Im Laufe der Zeit wurde die (Spät-)Aussiedlermigration aber auch Bestandteil einer umfassenderen Zuwanderung in die Bundesrepublik Deutschland. Nachdem lange Zeit kategorisch zwischen deutschen (Spät-)Aussiedlern einerseits und ausländischen Arbeitsmigranten und Flüchtlingen andererseits unterschieden wurde, zeigte sich vor allem seit den 1990er-Jahren deutlich, dass alle diese Menschen zusammen die deutsche Gesellschaft in einer Art und Weise veränderten, dass nun von einer "Migrationsgesellschaft" gesprochen werden kann.

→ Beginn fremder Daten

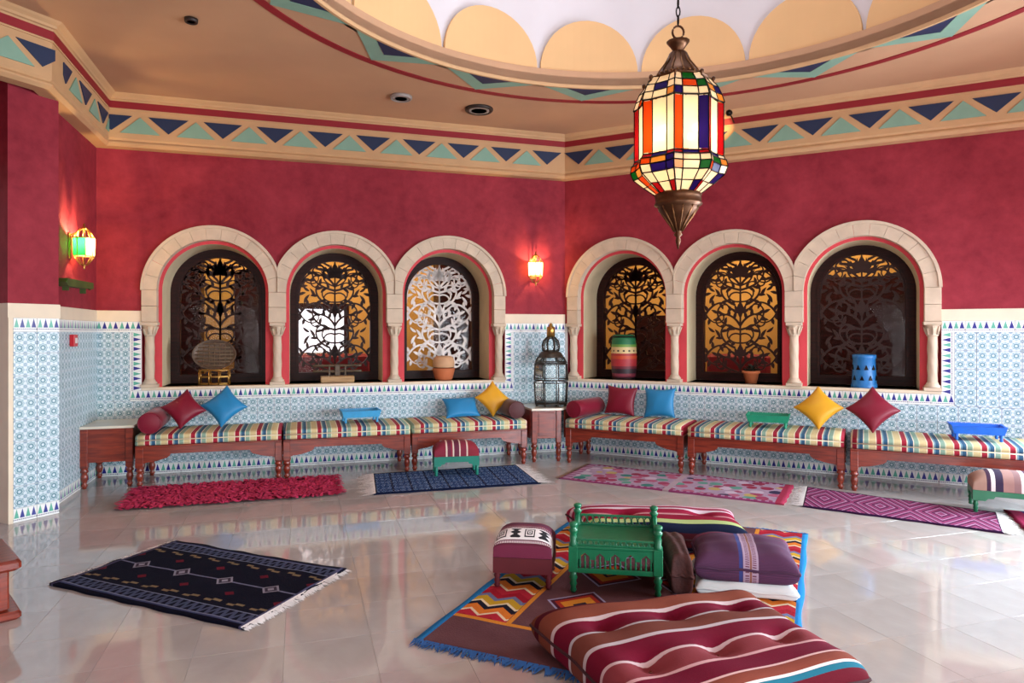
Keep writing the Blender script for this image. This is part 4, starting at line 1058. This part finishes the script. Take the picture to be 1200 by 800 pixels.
M_ST2 = mat('plum_striped_seat', '', .8, fn=lambda nt, u, v: ramp(nt, 1-u, STR2), bump=.15, bscale=150)
p0 = Vector((3.842, 5.59, 0)); a_ = math.atan2(.463, -.886); ctr = p0+Vector((dB.x, dB.y, 0))*.29-Vector((nB.x, nB.y, 0))*.15
stool((ctr.x, ctr.y, .0175), a_, .62, .34, .10, .185, .335, M_GREEN, M_ST2, 'stool', 'green stool with plum and white striped seat at the right edge')
def ikat(nt, u, v):
    c = mixc(nt, ((v*26).fr()).lt(.4), '5e1530', '702040'); c = mixc(nt, (v-.62).ab().lt(.02)+(v-.8).ab().lt(.015), c, '2c1838')
    band = v.band(.07, .36); a = (u*4.1).fr(); b = (v-.07)/.29
    x = (a-.5).ab(); y = (b-.5).ab(); even = ((u*4.1).fl()*.5).fr().gt(.2)
    m1 = x.mx(y); sq = m1.band(.28, .36)+m1.band(.12, .19)+(m1.lt(.05)); blob = ((b*3).fr()-.5).ab()*.5+x*.9
    fig = mixc(nt, even, mixc(nt, sq.mn(1.), 'e6e2e0', '141218'), mixc(nt, blob.lt(.36)*y.lt(.4), 'e6e2e0', '141218'))
    c = mixc(nt, band, c, fig)
    dots = ((v-.045).ab().lt(.012)+(v-.385).ab().lt(.012)+(v-.46).ab().lt(.009)).mn(1.)*((u*34).fr().lt(.55))
    return mixc(nt, dots, c, 'e0d6d4')
M_IKAT = mat('maroon_band_textile', '', .85, fn=ikat, var=.05, bump=.15, bscale=160)
M_MAROON = mat('maroon_paint', '5c1420', .55, var=.1)
stool((.082, 4.085, KZ), math.atan2(-.13, .99), .345, .35, .085, .175, .315, M_MAROON, M_IKAT, 'stool', 'maroon stool with a black and white figured band left of the green table', arch=False)

# ------------------------------------------------------------------ hanging lantern
HX, HY = OX, OY
M_BRASS2 = mat('worn_brass', '7a5230', .35, .8, var=.3, vscale=30)
t = thing('hanging_lantern', 'large stained glass lantern hanging on a chain under the dome', 'lantern', (HX, HY, 2.03))
Z = lambda y: (390-y)/189.+1.5-2.03
GL = {k: lamp_glass('stained_glass_'+k, c) for k, c in {'cream': 'f4e6cc', 'green': '0c5c20', 'violet': '1c1060', 'red': '9c1018', 'orange': 'd04410', 'amber': 'd88c38'}.items()}
NB = 8
def plan(R):                        # 24-sided plan: wide panels between V-shaped pilasters
    P = []
    for k in range(NB):
        a = 2*pi*k/NB+rad(4)
        for da, r in ((-11.5, 1.0), (11.5, 1.0), (22.5, 1.13)): P.append((.91*R*r*cos(a+rad(da)), .91*R*r*sin(a+rad(da))))
    return P
rows = [(Z(96), .185, Z(107), .232), (Z(107), .232, Z(116), .252), (Z(116), .252, Z(125.5), .268), (Z(125.5), .262, Z(187), .262), (Z(187), .262, Z(191.5), .272), (Z(191.5), .278, Z(199), .286), (Z(199), .286, Z(208), .268), (Z(208), .268, Z(218), .205), (Z(218), .205, Z(228), .135)]
rnd = random.Random(3); came = MB()
for ri, (z1, r1, z0, r0) in enumerate(rows):
    U, D = plan(r1), plan(r0)
    for i in range(24):
        j = (i+1) % 24; wide = i % 3 == 0
        if ri == 3: col = 'cream' if wide else ('orange', 'violet', 'red', 'cream', 'orange', 'red')[(i*7+i//3) % 6]
        elif ri in (0,): col = 'green' if wide and (i//3) % 2 == 0 else 'cream'
        elif ri == 4: col = rnd.choice(['cream', 'amber', 'violet', 'red'])
        elif ri in (7, 8): col = rnd.choice(['cream', 'cream', 'cream', 'orange' if wide else 'violet', 'red' if ri == 8 else 'cream'])
        else: col = rnd.choice(['cream', 'cream', 'cream', 'green', 'violet', 'orange', 'amber'])
        c = [(U[i][0], U[i][1], z1), (U[j][0], U[j][1], z1), (D[j][0], D[j][1], z0), (D[i][0], D[i][1], z0)]
        ce = Vector([sum(p[k] for p in c)/4 for k in range(3)])
        v = [tuple(ce+(Vector(p)-ce)*.955) for p in c]
        MB().add(v, [(0, 1, 2, 3)]).build('glass_pane', GL[col], t, recalc=False)
        for q in range(4):
            came.tube([c[q], c[(q+1) % 4]], .0042, 4)
tag(came.build('lead_cames', M_BLACK, t, recalc=False), kind='stuff')
MB().lathe([(.05, Z(62)), (.062, Z(66)), (.075, Z(74)), (.115, Z(84)), (.132, Z(90)), (.135, Z(99)), (.19, Z(97)), (.19, Z(96))][::-1], 16, a0=rad(4), cap=False).build('bell_cap', M_BRONZE, t)
MB().lathe([(.045, Z(70)), (.035, Z(66)), (.03, Z(60)), (.05, Z(54)), (.072, Z(49)), (.06, Z(48.5)), (.03, Z(53)), (.012, Z(48)), (.012, Z(45))], 12).build('crown', M_BRONZE, t)
MB().lathe([(.128, Z(226)), (.146, Z(229)), (.140, Z(232)), (.142, Z(238)), (.148, Z(240)), (.125, Z(243)), (.122, Z(246)), (.085, Z(254)), (.05, Z(263)), (.025, Z(270)), (.018, Z(272)), (.028, Z(275)), (.012, Z(278)), (.017, Z(282)), (.003, Z(292))], 16).build('bottom_cone', M_BRONZE, t)
rb = MB()
for k in range(12):
    a = 2*pi*k/12; rb.tube([(r_*cos(a), r_*sin(a), Z(y_)) for r_, y_ in ((.126, 243), (.088, 254), (.053, 263), (.026, 271))], .005, 5)
    rb.tube([(r_*cos(a), r_*sin(a), Z(y_)) for r_, y_ in ((.137, 99), (.135, 90), (.118, 84), (.078, 74), (.05, 63))], .005, 5)
    for e in range(4): rb.ball((.137*cos(a+.26*e/2), .137*sin(a+.26*e/2), Z(94 if e % 2 else 90)), .009, 6, 4)
tag(rb.build('chased_ribs', M_BRASS2, t), kind='stuff')
for k in range(8):
    a = 2*pi*k/8+rad(26.5); MB().lathe([(.006, 0), (.006, .03), (.012, .036), (.012, .05), (.004, .058)], 8, Matrix.Translation((.21*cos(a), .21*sin(a), Z(105)))).build('top_finial', M_BRONZE, t)
pts = [(.035*cos(2*pi*i/16), 0, Z(38)+.04*sin(2*pi*i/16)) for i in range(16)]
MB().tube(pts, .007, 6, closed=True).build('ring', M_BRONZE, t)
ch = MB(); z = Z(31)
for k in range(44):
    p = [((.012*cos(2*pi*i/10)) if k % 2 else 0, 0 if k % 2 else (.012*cos(2*pi*i/10)), z+.035+.034*sin(2*pi*i/10)) for i in range(10)]
    ch.tube(p, .0045, 5, closed=True); z += .056
ch.tube([(0, 0, z), (0, 0, z+.9)], .006, 6)
tag(ch.build('chain', M_BLACK, t), kind='stuff')
M_BULB = mat('lamp_bulb', 'ffcf86', .5, var=0, emit=10)
for k in range(4):
    a = 2*pi*k/4+.7; x, y, z = .13*cos(a), .13*sin(a), Z(155)
    MB().ball((x, y, z), .024).build('bulb', M_BULB, t)
    d = bpy.data.lights.new('lantern_light', 'POINT'); d.energy = 2.3; d.color = (1, .74, .42); d.shadow_soft_size = .03
    o = bpy.data.objects.new('lantern_light', d); COL.objects.link(o); o.location = (HX+x*1.0, HY+y, 2.03+z-.06)
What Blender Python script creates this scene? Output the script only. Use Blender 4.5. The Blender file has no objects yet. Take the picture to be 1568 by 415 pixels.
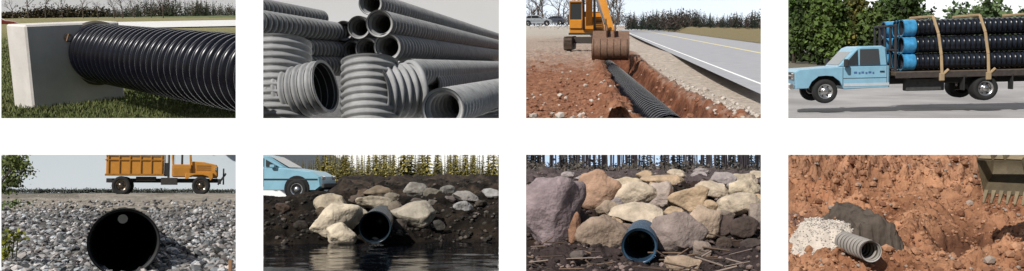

Die vorliegende Darstellung interessierte sich für die Position der (Spät-)Aussiedler in dieser Migrationsgesellschaft. Sie wurde unter verschiedenen Perspektiven beleuchtet und mithilfe spezifischer Konzepte zu analysieren gesucht. Ein wichtiges, wenn auch stets umstrittenes Konzept ist dabei "Integration" (sowie, noch umstrittener, "Assimilation"). Unter dieser Maßgabe bieten die einzelnen Beiträge ein breites Spektrum von Aspekten, an denen die Integration der verschiedenen Untergruppen von (Spät-)Aussiedlern festgemacht werden kann.

Nimmt man etwa die Kenntnis der deutschen Sprache als Aspekt der kulturellen Integration, so lässt sich feststellen, dass diese weit fortgeschritten ist. Dies gilt insbesondere für die Deutschen aus Rumänien, die schon gute Sprachkenntnisse mitbrachten, sowie für die Aussiedler aus Polen, die im Durchschnitt bereits recht lange in Deutschland ansässig sind und sich die Sprache kurz nach der Aussiedlung aktiv aneigneten. Bei den Russlanddeutschen, die großenteils erst im Laufe der 1990er-Jahre zuwanderten, ist hingegen die russische Sprache noch stärker präsent. Nur gut zwei Drittel sprechen nach eigener Einschätzung fließend oder muttersprachlich Deutsch. Neben ihrem kürzeren Aufenthalt im Land mag die im Vergleich zu den Aussiedlern früherer Generationen reduzierte Sprachförderung bei dieser Gruppe dabei auch eine Rolle spielen.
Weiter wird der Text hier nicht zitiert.